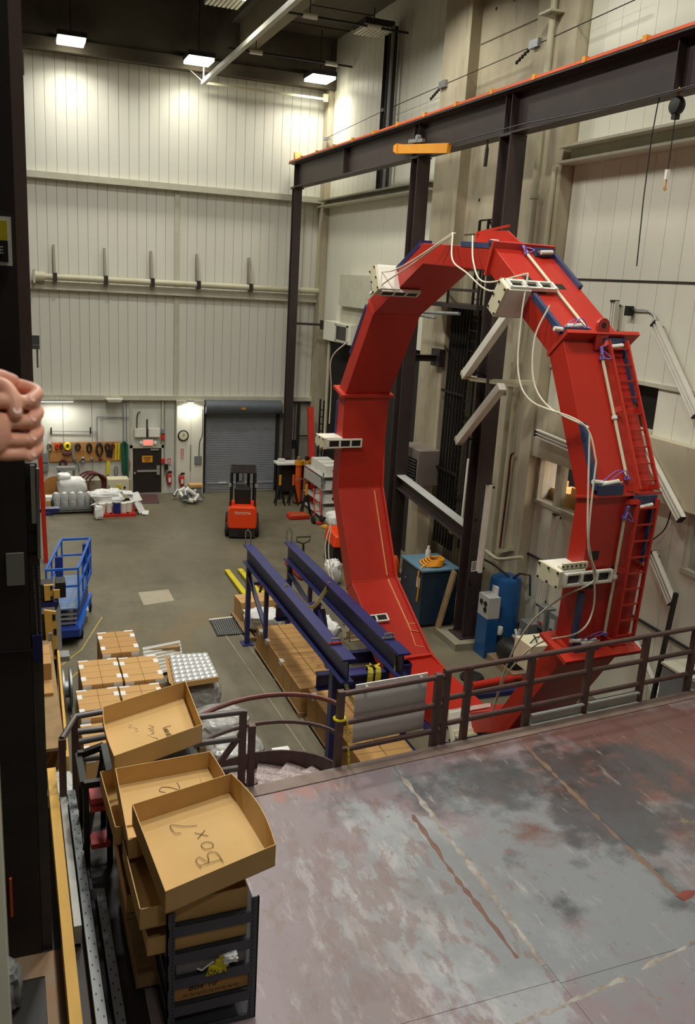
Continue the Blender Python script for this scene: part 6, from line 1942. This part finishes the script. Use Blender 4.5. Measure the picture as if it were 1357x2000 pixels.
def coil(i, x, z, rx, rz, r, mi, what, n=2):
    t = thing('hose_coil', '%s %s hung on the tool board, %s' % (names[mi], what, i), 'coil', (x, FW - .16, z), 0, 'coils and tools on the tool board')
    for k in range(n):
        MB().tube([(x + (rx - .02 * k) * math.cos(a), FW - .14 - .035 * k, z - rz + (rz - .02 * k) * math.sin(a)) for a in [2 * math.pi * j / 14 for j in range(14)]], r, 6, closed=True).build('loop', gcol[mi], t)
    MB().cyl((x, FW - .1, z - .02), (x, FW - .2, z - .02), .02, 6).build('hook', M_alu, t)


for a in (('at the far left end', 1.62, 2.38, .1, .16, .03, 0, 'shackle coil'), ('second from the left in the top row', 1.92, 2.36, .06, .12, .03, 1, 'clamp'), ('third from the left in the top row', 2.1, 2.36, .06, .12, .03, 2, 'clamp'),
          ('fourth in the top row', 2.35, 2.38, .12, .15, .045, 5, 'rope coil'), ('below the yellow green coil', 2.33, 1.98, .18, .06, .035, 2, 'chain'), ('fifth in the top row', 2.78, 2.35, .1, .14, .03, 3, 'cable coil'),
          ('middle of the top row', 3.25, 2.35, .1, .2, .035, 3, 'sling'), ('right of the middle, the biggest black loop', 3.68, 2.36, .13, .28, .04, 3, 'sling'), ('near the right end of the top row', 4.02, 2.34, .1, .15, .03, 3, 'cable coil'),
          ('at the right end of the top row', 4.24, 2.34, .06, .12, .03, 2, 'clamp'), ('hanging below the board at left', 2.16, 1.68, .14, .2, .035, 2, 'hose coil'), ('small one on the lower edge', 2.62, 1.74, .06, .07, .025, 4, 'shackle'),
          ('wide one on the lower edge', 2.98, 1.74, .09, .11, .03, 0, 'shackle'), ('small one in the lower middle', 3.35, 1.72, .05, .06, .025, 0, 'shackle'), ('lower edge below the big black loop', 3.72, 1.72, .06, .07, .025, 2, 'shackle'),
          ('low beside the green slings', 4.38, 1.35, .08, .24, .02, 4, 'cord loop')):
    coil(*a)
one(MB().bar((2.58, FW - .14, 2.35), (2.58, FW - .14, 1.75), .09, .06), 'grey_strap', M_grey, 'grey strap hanging flat on the tool board', 'strap')
one(MB().tube(spline([(2.62, FW - .12, 1.62), (2.78, FW - .14, 1.45), (2.82, FW - .14, 1.1)], 5), .03, 6), 'hook_bar', M_grey, 'grey curved bar hanging under the tool board', 'bar')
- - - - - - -
Print the complete listing exactly, apart from any pictures.

Answer:
Continue the Blender Python script for this scene: part 6, from line 1942. This part finishes the script. Use Blender 4.5. Measure the picture as if it were 1357x2000 pixels.
def coil(i, x, z, rx, rz, r, mi, what, n=2):
    t = thing('hose_coil', '%s %s hung on the tool board, %s' % (names[mi], what, i), 'coil', (x, FW - .16, z), 0, 'coils and tools on the tool board')
    for k in range(n):
        MB().tube([(x + (rx - .02 * k) * math.cos(a), FW - .14 - .035 * k, z - rz + (rz - .02 * k) * math.sin(a)) for a in [2 * math.pi * j / 14 for j in range(14)]], r, 6, closed=True).build('loop', gcol[mi], t)
    MB().cyl((x, FW - .1, z - .02), (x, FW - .2, z - .02), .02, 6).build('hook', M_alu, t)


for a in (('at the far left end', 1.62, 2.38, .1, .16, .03, 0, 'shackle coil'), ('second from the left in the top row', 1.92, 2.36, .06, .12, .03, 1, 'clamp'), ('third from the left in the top row', 2.1, 2.36, .06, .12, .03, 2, 'clamp'),
          ('fourth in the top row', 2.35, 2.38, .12, .15, .045, 5, 'rope coil'), ('below the yellow green coil', 2.33, 1.98, .18, .06, .035, 2, 'chain'), ('fifth in the top row', 2.78, 2.35, .1, .14, .03, 3, 'cable coil'),
          ('middle of the top row', 3.25, 2.35, .1, .2, .035, 3, 'sling'), ('right of the middle, the biggest black loop', 3.68, 2.36, .13, .28, .04, 3, 'sling'), ('near the right end of the top row', 4.02, 2.34, .1, .15, .03, 3, 'cable coil'),
          ('at the right end of the top row', 4.24, 2.34, .06, .12, .03, 2, 'clamp'), ('hanging below the board at left', 2.16, 1.68, .14, .2, .035, 2, 'hose coil'), ('small one on the lower edge', 2.62, 1.74, .06, .07, .025, 4, 'shackle'),
          ('wide one on the lower edge', 2.98, 1.74, .09, .11, .03, 0, 'shackle'), ('small one in the lower middle', 3.35, 1.72, .05, .06, .025, 0, 'shackle'), ('lower edge below the big black loop', 3.72, 1.72, .06, .07, .025, 2, 'shackle'),
          ('low beside the green slings', 4.38, 1.35, .08, .24, .02, 4, 'cord loop')):
    coil(*a)
one(MB().bar((2.58, FW - .14, 2.35), (2.58, FW - .14, 1.75), .09, .06), 'grey_strap', M_grey, 'grey strap hanging flat on the tool board', 'strap')
one(MB().tube(spline([(2.62, FW - .12, 1.62), (2.78, FW - .14, 1.45), (2.82, FW - .14, 1.1)], 5), .03, 6), 'hook_bar', M_grey, 'grey curved bar hanging under the tool board', 'bar')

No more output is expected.